Software suite also available for instructional faculty and staff
UNC-Chapel Hill is excited to announce that, beginning today, Monday, September 19, Adobe Creative Cloud licenses are available to all students and to 2,000 instructional faculty and staff.
To acquire a license, students and instructional faculty and staff can visit adobe.unc.edu.The University has purchased a subscription to Adobe Creative Cloud’s entire suite of creative desktop applications for digital imaging, design, web and video, plus online services and storage. You’ve probably heard of Adobe’s popular software Photoshop, Illustrator, Acrobat, Premiere Pro, InDesign and many of the other Adobe applications for creating and managing content across mobile, desktop and the web.
UNC-Chapel Hill is providing the Creative Cloud software through an Adobe Enterprise subscription model. Carolina’s partnership with Adobe empowers the campus community to create and manage content with these powerful tools across platforms and in a secure way. In addition to the licenses available for students and instructional faculty and staff, licenses are also available at a cost of just $20 per year for departmental purchases.
The University is providing Adobe Creative Cloud to help empower students to advance from being a generation of digital consumers to being a generation skilled in the latest digital communication tools. This initiative is part of a larger commitment to digital literacy on campus and was made possible by collaborators from around the University.
Learn more about Adobe Creative Cloud
Carolina will celebrate this partnership with Adobe in the Pit on Tuesday, September 27. The campus community can learn more about Creative Cloud by stopping by to talk with Adobe and University representatives in the Adobe Red Tent from 10 a.m. to 2 p.m.
Find out more about this valuable new campus resource online via Adobe.

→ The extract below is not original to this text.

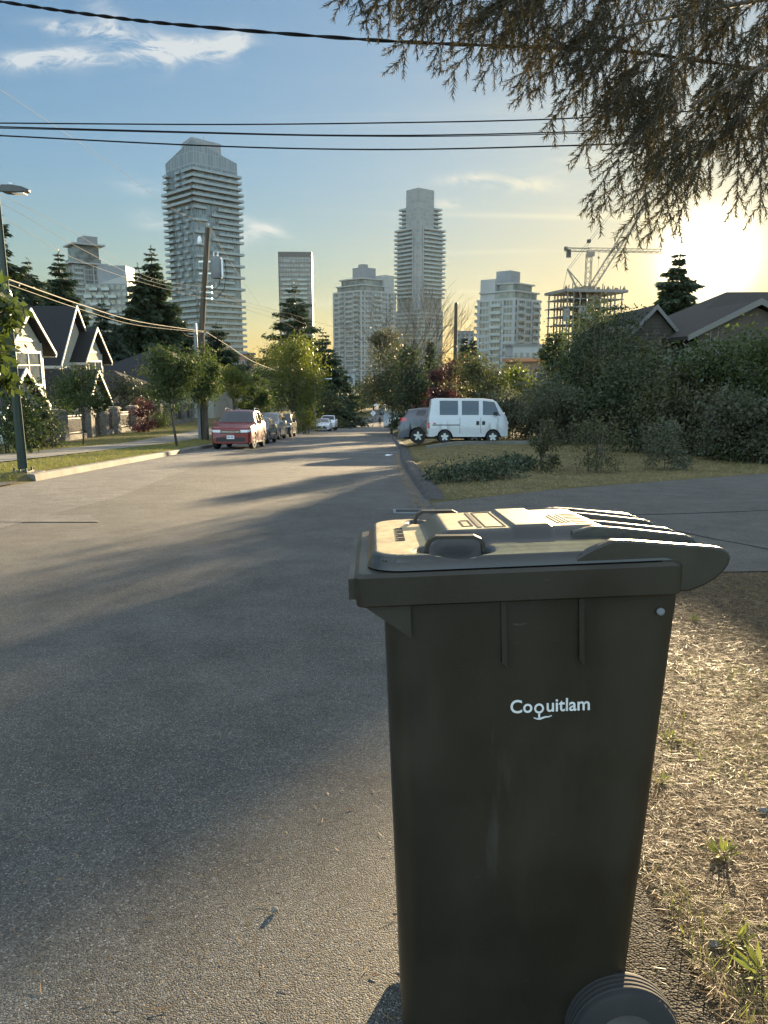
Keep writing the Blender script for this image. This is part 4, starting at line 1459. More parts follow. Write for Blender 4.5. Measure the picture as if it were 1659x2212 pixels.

Pilot of Carolina Digital Literacy Initiative
Faculty leaders in Department of English & Comparative Literature in College of Arts and Sciences have a vision for promoting literacy that helps members of the Carolina community become not only critical consumers but also innovative producers of digital knowledge.
This Fall semester several instructors teaching ENGL 105, the writing course required of all incoming undergraduates, have created assignments designed to foster this type of literacy: instructors and students will be designing multi-modal projects using applications that include those in Adobe Creative Cloud. The College’s Digital Innovation Lab and the Undergraduate Library’s Design Lab and Media Resources Center will support these efforts with the same resources and services they have provided the campus community over the past decade.